GIVEN REQUEST: Leaving the pictures out, print the lines from the first line of the listing through the line containing "from mathutils import Matrix, Vector", exactly as they read, and no others.

----------------------------------------

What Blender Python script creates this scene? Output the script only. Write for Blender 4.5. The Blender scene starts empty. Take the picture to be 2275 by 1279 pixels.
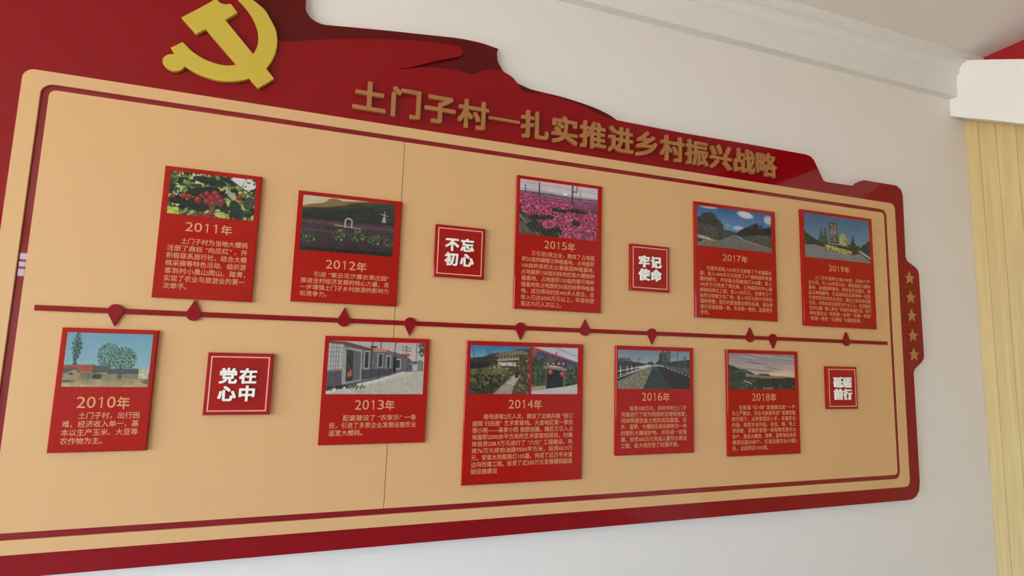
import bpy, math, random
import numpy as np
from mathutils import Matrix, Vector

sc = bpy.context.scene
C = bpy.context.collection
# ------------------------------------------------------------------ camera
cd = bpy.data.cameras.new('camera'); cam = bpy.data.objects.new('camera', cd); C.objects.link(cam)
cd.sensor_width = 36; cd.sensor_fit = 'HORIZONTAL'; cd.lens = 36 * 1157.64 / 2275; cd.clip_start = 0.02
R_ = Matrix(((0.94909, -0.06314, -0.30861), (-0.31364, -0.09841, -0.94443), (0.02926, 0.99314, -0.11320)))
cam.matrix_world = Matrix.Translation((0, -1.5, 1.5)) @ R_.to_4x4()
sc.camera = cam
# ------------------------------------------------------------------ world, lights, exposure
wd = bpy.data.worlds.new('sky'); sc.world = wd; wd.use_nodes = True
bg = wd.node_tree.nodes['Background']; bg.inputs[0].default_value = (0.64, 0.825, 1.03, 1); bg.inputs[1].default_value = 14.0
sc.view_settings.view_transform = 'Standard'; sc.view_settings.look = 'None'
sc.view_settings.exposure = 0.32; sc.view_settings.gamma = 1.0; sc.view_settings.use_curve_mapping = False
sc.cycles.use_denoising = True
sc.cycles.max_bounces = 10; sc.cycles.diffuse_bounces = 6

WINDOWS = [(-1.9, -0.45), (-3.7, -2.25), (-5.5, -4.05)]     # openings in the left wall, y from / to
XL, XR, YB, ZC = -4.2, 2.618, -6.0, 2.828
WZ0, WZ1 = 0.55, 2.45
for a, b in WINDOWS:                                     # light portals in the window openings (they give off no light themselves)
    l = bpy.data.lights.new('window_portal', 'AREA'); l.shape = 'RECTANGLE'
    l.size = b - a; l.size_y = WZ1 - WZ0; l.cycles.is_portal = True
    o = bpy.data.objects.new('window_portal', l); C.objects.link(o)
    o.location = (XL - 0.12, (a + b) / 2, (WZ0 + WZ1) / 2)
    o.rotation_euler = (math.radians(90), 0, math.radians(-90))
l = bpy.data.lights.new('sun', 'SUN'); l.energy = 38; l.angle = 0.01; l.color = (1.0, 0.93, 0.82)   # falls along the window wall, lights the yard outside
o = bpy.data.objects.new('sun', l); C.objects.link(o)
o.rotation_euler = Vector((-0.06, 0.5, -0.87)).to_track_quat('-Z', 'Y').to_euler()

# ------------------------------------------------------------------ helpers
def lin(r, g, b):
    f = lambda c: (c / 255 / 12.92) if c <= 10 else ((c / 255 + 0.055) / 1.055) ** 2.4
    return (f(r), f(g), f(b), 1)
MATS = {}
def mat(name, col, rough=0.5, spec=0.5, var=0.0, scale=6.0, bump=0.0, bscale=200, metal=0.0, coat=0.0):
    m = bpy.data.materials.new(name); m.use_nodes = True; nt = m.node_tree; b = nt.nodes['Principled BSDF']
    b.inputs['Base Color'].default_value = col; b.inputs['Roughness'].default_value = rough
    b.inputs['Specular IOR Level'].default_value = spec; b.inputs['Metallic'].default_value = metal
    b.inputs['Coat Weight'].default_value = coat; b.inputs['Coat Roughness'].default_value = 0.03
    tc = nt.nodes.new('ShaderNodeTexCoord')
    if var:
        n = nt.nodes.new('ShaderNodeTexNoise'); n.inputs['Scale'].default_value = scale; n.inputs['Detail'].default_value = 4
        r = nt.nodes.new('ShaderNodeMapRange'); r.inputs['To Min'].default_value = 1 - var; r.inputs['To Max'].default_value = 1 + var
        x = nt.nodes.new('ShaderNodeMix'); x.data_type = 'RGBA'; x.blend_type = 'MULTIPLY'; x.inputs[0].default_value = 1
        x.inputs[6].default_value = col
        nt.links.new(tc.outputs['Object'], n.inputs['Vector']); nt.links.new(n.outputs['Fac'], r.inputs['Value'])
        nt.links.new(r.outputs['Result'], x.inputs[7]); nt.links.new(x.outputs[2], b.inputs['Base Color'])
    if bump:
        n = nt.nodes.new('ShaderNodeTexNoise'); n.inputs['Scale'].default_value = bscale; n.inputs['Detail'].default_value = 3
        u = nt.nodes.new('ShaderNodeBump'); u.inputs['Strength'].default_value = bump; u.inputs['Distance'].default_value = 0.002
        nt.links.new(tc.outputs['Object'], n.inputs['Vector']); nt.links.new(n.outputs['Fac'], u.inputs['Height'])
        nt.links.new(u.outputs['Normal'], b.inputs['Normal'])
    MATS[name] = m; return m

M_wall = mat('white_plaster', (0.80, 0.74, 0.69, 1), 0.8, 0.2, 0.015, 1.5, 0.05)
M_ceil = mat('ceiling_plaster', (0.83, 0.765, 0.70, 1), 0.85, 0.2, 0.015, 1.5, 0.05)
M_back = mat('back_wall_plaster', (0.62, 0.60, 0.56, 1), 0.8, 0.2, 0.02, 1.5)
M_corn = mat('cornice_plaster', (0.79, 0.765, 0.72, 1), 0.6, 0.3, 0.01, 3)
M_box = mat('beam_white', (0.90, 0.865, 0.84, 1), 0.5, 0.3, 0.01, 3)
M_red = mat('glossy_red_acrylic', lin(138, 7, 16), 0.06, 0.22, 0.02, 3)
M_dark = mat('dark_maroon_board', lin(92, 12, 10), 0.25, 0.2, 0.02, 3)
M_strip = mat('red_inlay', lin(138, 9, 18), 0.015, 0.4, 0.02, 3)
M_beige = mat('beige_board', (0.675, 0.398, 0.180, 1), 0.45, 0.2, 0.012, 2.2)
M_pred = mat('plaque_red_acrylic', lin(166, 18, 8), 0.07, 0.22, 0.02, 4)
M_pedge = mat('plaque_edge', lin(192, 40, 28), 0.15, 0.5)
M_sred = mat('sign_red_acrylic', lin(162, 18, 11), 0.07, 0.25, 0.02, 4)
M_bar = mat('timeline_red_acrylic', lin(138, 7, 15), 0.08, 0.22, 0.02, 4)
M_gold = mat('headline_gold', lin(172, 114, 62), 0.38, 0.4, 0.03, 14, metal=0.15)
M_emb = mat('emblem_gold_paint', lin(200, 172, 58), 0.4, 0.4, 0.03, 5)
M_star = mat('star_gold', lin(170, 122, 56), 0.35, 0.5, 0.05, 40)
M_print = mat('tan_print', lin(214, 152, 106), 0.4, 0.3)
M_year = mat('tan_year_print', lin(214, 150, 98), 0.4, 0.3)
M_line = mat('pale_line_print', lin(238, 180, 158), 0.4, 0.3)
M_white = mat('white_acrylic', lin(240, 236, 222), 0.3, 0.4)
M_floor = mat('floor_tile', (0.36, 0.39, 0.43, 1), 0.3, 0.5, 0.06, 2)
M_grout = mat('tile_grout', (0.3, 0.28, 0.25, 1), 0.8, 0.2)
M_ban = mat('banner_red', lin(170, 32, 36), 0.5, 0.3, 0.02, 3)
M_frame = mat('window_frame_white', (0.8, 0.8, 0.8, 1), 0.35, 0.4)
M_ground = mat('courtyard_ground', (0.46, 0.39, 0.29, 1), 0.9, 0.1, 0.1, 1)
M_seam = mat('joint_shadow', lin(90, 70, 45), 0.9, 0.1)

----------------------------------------

ANSWER TO THE EXERCISE:
What Blender Python script creates this scene? Output the script only. Write for Blender 4.5. The Blender scene starts empty. Take the picture to be 2275 by 1279 pixels.
import bpy, math, random
import numpy as np
from mathutils import Matrix, Vector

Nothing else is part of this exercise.